I really like this medium-sized (blade: 4.5”; overall length: 9.15”), hunting and camping knife. The quality workmanship is totally on display in this model that features a stonewashed blade (CPM S30V) and a two-piece full hidden tang handle and a stainless guard.

I have a full review in the works, and sadly, after I complete the write-up, I will be giving it away. That’s correct! One of you lucky readers will have a chance to win this awesome knife. Stay tuned for details.

It retails for around $250, and it’s a newer model that I don’t believe is available yet on the website (on a side note, it’s one of the sharpest blades I’ve ever received from a manufacturer). Needless to say, I need to get my own!

3. Busse Combat: Battle Saw

The Battle Saw.  A totally ridiculous knife!  (Photo: Busse)

The Battle Saw. A totally ridiculous knife! (Photo: Busse)

The Busse Battle Saw is an exercise in gratuitousness. Everything about it is excessive. The size (blade: 11”; overall length: 16.5”), the weight and, of course, those serrations! My god, those serrations would make John Rambo jealous.

Yes, I know, serrations are largely impractical and mostly for show, but they’re damn tough to resist, particularly if you grew up watching 80s action films. What’s also intriguing about the battle saw is the “patented corrugated bevel technology,” which is theoretically supposed to reduce weight while improving blade rigidity.

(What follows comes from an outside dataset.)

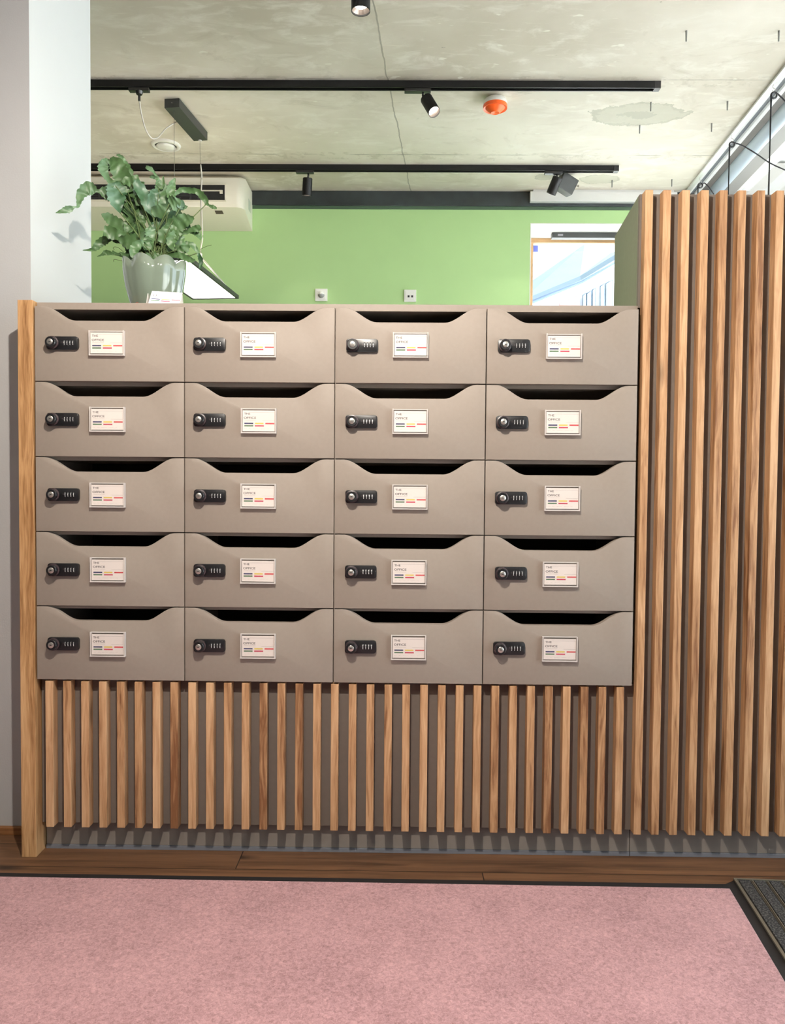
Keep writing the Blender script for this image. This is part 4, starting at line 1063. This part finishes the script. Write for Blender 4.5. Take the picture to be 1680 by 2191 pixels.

A few months back, I reviewed a Busse Game Warden, an every day carry fixed blade. I’ve had that knife for close to a decade and it’s held up extremely well. And as I said in the review, I’m a big fan of Busse Combat.

However, like the knife itself, the price tag on the battle saw is excessive. I think it retailed for around: $480. Yikes!

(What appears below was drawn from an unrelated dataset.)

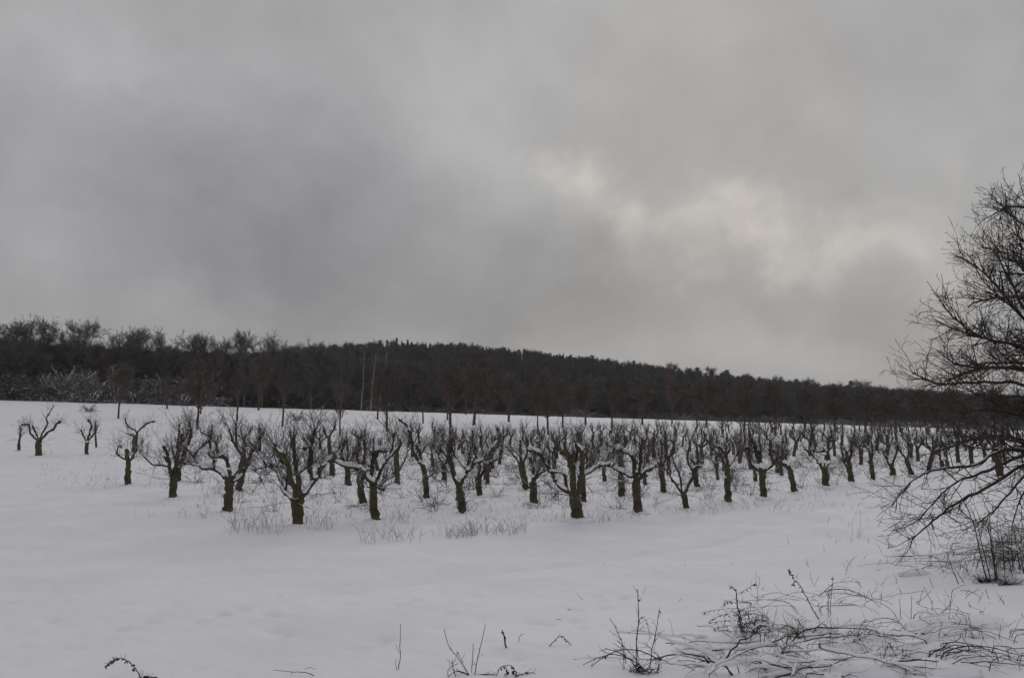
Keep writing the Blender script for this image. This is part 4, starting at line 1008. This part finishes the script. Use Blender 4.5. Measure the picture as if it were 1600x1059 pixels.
# ------------------------------------------------------------------ the big bush-like tree on the right
def big_bush():
    Y0 = 13.0; bx = 1668; gX = (bx - 800) / F * Y0; gz = float(ground(gX, Y0)); root = thing('thorn_tree', 'large dense bare thorny tree filling the right edge, its branches arching down over the snow', 'tree', (gX, Y0, gz))
    o = np.array([gX, Y0, gz]); W = lambda x, y, dy=0: at(x, y, Y0 + dy) - o
    P, R = densify([(0, 0, -.3), (0, 0, 0), W(1660, 760), W(1655, 640), W(1668, 520, .2), W(1672, 420, .2), W(1680, 330)], [.17, .15, .13, .11, .08, .05, .02], 4, .1)
    mb = MB(); mb.tubes(P, R, 10, 0); child('trunk', mb.mesh('trunk', [m_bark]), root)
    LB = [
     (.03, .006, (1672, 380), (1640, 335), (1600, 325), (1575, 323), (1560, 331), (1534, 342)),
     (.022, .005, (1660, 400), (1620, 365), (1590, 345), (1568, 324), (1545, 301)),
     (.035, .007, (1662, 520), (1635, 470), (1600, 463), (1560, 465), (1520, 474), (1495, 500)),
     (.03, .005, (1655, 560), (1600, 500), (1560, 450), (1535, 425), (1500, 402), (1476, 400)),
     (.028, .005, (1655, 560), (1600, 480), (1580, 440), (1560, 400), (1557, 345)),
     (.03, .005, (1655, 580), (1600, 545), (1545, 530), (1508, 520), (1467, 503), (1440, 488)),
     (.028, .005, (1655, 570), (1590, 540), (1540, 530), (1500, 505), (1475, 478), (1447, 431)),
     (.026, .005, (1655, 600), (1600, 578), (1540, 575), (1500, 570), (1470, 552), (1450, 538)),
     (.032, .006, (1655, 620), (1600, 578), (1570, 573), (1530, 577), (1490, 590), (1462, 604), (1440, 603)),
     (.03, .006, (1655, 640), (1600, 601), (1550, 597), (1500, 598), (1460, 598), (1432, 585), (1407, 578)),
     (.022, .004, (1655, 590), (1620, 520), (1570, 470), (1530, 430), (1501, 352)),
     (.022, .004, (1662, 520), (1610, 440), (1580, 400), (1540, 388), (1512, 375)),
     (.036, .007, (1655, 690), (1610, 704), (1575, 702), (1552, 710), (1520, 727), (1480, 731), (1450, 737), (1428, 750), (1408, 770), (1393, 793)),
     (.030, .006, (1655, 700), (1600, 712), (1545, 735), (1505, 748), (1478, 765), (1455, 790), (1436, 812)),
     (.030, .006, (1655, 705), (1600, 725), (1540, 762), (1491, 788), (1468, 805), (1450, 820), (1428, 839), (1421, 842)),
     (.026, .005, (1655, 680), (1600, 690), (1545, 682), (1510, 688), (1480, 700), (1440, 712)),
     (.026, .005, (1655, 660), (1600, 650), (1545, 640), (1500, 645), (1460, 640)),
     (.022, .005, (1655, 720), (1600, 745), (1560, 790), (1535, 812), (1520, 830)),
     (.022, .005, (1655, 720), (1620, 735), (1590, 790), (1580, 830)),
     (.024, .006, (1655, 685), (1620, 690), (1580, 700), (1530, 700), (1500, 690), (1492, 683)),
     (.02, .004, (1655, 730), (1630, 760), (1610, 800), (1600, 850)),
     (.026, .005, (1655, 640), (1600, 620), (1550, 618), (1500, 625), (1455, 628)),
     (.024, .005, (1660, 500), (1600, 420), (1595, 380), (1585, 350)),
    ]
    curves = []
    for k, L_ in enumerate(LB):
        dep = rng.uniform(-1.3, .9); pts = L_[2:]; n = len(pts)
        q = [W(x, y, dep * (i / (n - 1)) ** .8) for i, (x, y) in enumerate(pts)]
        P, R = densify(q, np.linspace(L_[0], L_[1], n), 4, .35); cut = int(len(P) * (.88 if k < 12 else 1.0)); curves.append((P[:cut], R[:cut]))
    for k in range(27):                                     # more limbs filling the crown
        t = rng.uniform(.25, .95); h = 690 - 310 * t * 1.0 if k % 3 else rng.uniform(560, 720)
        a = rng.uniform(math.pi * .55, math.pi * 1.75); Ln = rng.uniform(1.0, 2.0) * (1 - .65 * max(0, (600 - h) / 300))
        S = W(1662, h)[None]; D = np.array([[math.cos(a), math.sin(a) * .8, rng.uniform(-.05, .7)]])
        P, R = grow(S, D, np.array([Ln]), 14, .12, -.01, np.array([.026]), np.array([.005])); curves.append((P[0], R[0]))
    for i, (P, R) in enumerate(curves):
        mb = MB(); mb.tubes(P, R, 6, 0)
        br = child('branch', mb.mesh('branch', [m_limb]), root)
        if i < len(LB):
            ms = MB(); snow_on(ms, P, R * (.6 if i not in (12, 19) else .85), 0, .8, .7 if i in (12, 19) else .42 if i in (2, 13) else .22); me = ms.mesh('snow_cover', [m_snowcap])
            if me: child('snow_cover', me, br)
    mb = MB()
    for (P, R) in curves:
        ln = np.linalg.norm(np.diff(P, axis=0), axis=1).sum()
        S, D, r, _ = sprout(P[None], R[None], int(9 + ln * 7), .10, .97, .75, .22, .22)
        P1, R1 = grow(S, D, rng.uniform(.2, .7, len(S)), 8, .12, .03, np.minimum(r * .6, .0105), np.full(len(S), .0042)); mb.tubes(P1, R1, 3, 0)
        S, D, r, _ = sprout(P1, R1, 3, .15, .97, .8, .2, .05)
        P2, R2 = grow(S, D, rng.uniform(.12, .42, len(S)), 5, .10, .01, np.minimum(r * .65, .006), np.full(len(S), .003)); mb.tubes(P2, R2, 3, 0)
        S, D, r, _ = sprout(P2, R2, 2, .15, .97, .9, .2, 0)
        P3, R3 = grow(S, D, rng.uniform(.03, .13, len(S)), 3, .10, 0, np.full(len(S), .0032), np.full(len(S), .0022)); mb.tubes(P3, R3, 3, 0)
    child('twigs', mb.mesh('twigs', [m_btwig], False), root)
big_bush()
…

4. ProTech: Pro-Strider SnG Auto

I really love my ProTech Godson. But it’s not an ideal EDC knife because it’s spear point tip is so sharp and pointy that if I were to use it for any demanding task it might break right off. That makes me nervous. So, it’s time to get another ProTech, but one with a sturdier tip.

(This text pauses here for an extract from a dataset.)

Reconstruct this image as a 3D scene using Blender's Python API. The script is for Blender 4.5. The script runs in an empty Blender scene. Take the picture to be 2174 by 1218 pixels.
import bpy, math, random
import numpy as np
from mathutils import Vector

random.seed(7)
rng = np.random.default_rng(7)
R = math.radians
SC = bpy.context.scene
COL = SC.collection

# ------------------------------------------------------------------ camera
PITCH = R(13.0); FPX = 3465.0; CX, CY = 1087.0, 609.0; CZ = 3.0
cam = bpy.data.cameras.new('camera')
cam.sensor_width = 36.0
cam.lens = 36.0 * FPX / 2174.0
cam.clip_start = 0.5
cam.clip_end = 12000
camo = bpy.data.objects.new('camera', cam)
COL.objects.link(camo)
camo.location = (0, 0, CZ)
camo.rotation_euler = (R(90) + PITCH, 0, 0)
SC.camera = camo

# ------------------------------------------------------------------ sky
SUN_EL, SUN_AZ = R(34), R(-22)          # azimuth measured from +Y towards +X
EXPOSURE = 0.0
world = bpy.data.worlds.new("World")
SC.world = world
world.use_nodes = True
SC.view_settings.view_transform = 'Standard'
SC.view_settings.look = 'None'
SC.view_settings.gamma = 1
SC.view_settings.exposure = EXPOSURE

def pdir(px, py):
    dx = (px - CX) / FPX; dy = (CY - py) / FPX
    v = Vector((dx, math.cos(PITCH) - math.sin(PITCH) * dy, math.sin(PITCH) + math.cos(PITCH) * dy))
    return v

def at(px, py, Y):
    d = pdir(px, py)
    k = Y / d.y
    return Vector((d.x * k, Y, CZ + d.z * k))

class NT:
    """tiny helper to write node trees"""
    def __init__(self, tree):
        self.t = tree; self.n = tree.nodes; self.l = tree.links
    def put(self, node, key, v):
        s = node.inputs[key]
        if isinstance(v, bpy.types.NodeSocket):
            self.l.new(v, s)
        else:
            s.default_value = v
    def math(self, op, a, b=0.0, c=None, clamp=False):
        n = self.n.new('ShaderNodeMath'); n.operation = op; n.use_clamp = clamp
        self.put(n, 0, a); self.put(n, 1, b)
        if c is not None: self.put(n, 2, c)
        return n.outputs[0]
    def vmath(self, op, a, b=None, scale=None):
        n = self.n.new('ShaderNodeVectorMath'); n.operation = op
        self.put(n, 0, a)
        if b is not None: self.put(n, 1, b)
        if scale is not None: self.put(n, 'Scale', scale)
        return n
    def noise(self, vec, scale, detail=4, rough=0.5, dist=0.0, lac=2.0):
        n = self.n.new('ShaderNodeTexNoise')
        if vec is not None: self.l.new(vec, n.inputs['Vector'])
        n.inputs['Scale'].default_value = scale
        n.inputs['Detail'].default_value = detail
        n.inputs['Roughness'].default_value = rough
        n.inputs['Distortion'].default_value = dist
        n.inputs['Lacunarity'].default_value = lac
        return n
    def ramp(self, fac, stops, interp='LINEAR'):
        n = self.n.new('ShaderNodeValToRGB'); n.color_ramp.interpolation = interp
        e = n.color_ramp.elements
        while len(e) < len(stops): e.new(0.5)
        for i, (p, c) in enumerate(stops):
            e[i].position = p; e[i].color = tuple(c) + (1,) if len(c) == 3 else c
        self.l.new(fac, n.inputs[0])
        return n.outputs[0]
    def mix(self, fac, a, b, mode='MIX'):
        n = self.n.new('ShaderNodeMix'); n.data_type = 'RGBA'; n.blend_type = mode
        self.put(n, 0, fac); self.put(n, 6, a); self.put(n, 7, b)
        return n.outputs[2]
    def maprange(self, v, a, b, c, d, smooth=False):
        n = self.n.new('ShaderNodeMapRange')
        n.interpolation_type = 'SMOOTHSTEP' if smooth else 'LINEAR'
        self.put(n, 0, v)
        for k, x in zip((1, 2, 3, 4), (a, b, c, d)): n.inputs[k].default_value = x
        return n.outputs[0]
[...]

When I recently noticed that Strider and ProTech had teamed up to create an automatic version of the SnG, a perfect EDC blade (blade: 3.5”; overall length: 8.25”), I knew that I had to eventually get my hands on one. But it won’t be cheap. I saw em available on Blade HQ for around $425.

You can learn more about the SnG in the video below:

5. Ruger Knives

Not a bad looking folder.  Priced affordable too!

Not a bad looking folder. Priced affordable too!

Speaking of collaborations, Ruger Firearms has teamed up with Columbia River Knife & Tool to come up with some pretty cool knife designs. Now, I haven’t seen any of them in person, but I’m intrigued by their offerings.

Plus, they’re priced in that “affordable” range! From what I can see on the website, almost all the models are priced under $100. That’s awesome!

A few that caught my eye were the “Go-N-Heavy Compact,” a folding knife designed by Bill Harsey that features a 3.5” drop-point blade, priced at $79.95 and the “2-Stage,” a folding tactical knife designed by Robert Carter that features a 4” tanto blade, also priced at $79.95.

About the author: S.H. Blannelberry is the News Editor of GunsAmerica.

{ 4 comments… add one }
  • Jud Jones November 30, 2015, 8:55 pm

    There are some wonderful blades that come in at way under $200, in fact, many of them cost less than $20. You won’t find them at Mall Wart, and they are not made in China. They are known variously as peasant knives, blue collar knives, working knives and Hipster knives (yes, hipsters seem to have discovered some of them).

    At the top of the list are Opinel, the brilliant classic French friction folder, and Mora, the $15 Scandi blade that all the bushcrafters rely on so as not to scuff up their $400 Wunderblade. Others in this class include MAM (Portugal), Higo No kami (Japan), Marttiini (the Finnish alternative to Mora), Mercator (German edc knife carried every day by thousands before the term EDC was coined), douk-douk, Condor, Svord peasant knives, and many others, mostly with a european ethnic tradition behind them.

    A guy who can only afford one or two, or at most , a very few knives at >$100.00 can buy scores of these. What’s more, he can use them, give them as gifts, or lose one without losing sleep over it.

    • pski December 1, 2015, 10:30 am

      I have both WR Sendaro knives and feel they are not overpriced (Looked at any Randall-Made lately?)
      They are very well made and STAY excessively sharp which is not what I have found with other name brands…Kerhaw starts sharp but it won’t be that way for long. Benchmade are a good compromise but they have gotten pricy– these were my first pick when I ditched Buck knives which dull when you open them…

      And, yes: an adult losing a knife? Lame excuse for using a poor blade.

      I have at least one WR Sendaro Bush in the gift giving this year– an orange handle so that when people make fun, the recipient will have a good excuse to show them how good it really is.


  • James Summers November 30, 2015, 1:05 pm

    How much do you get paid for touting the expensive or do they donate knife to your cause ?? Seems the expensive is the norm for a lot of the writers for this column. O’well, guess we all cannot be pawns and drones.

    • Paul Helinski November 30, 2015, 1:06 pm

      It’s just stuff he wants dumbass. Are people required to only like expensive things? How about this. Next year we’ll do an article on knives you can buy at walmart with licensed names like gerber and buck and are made in china?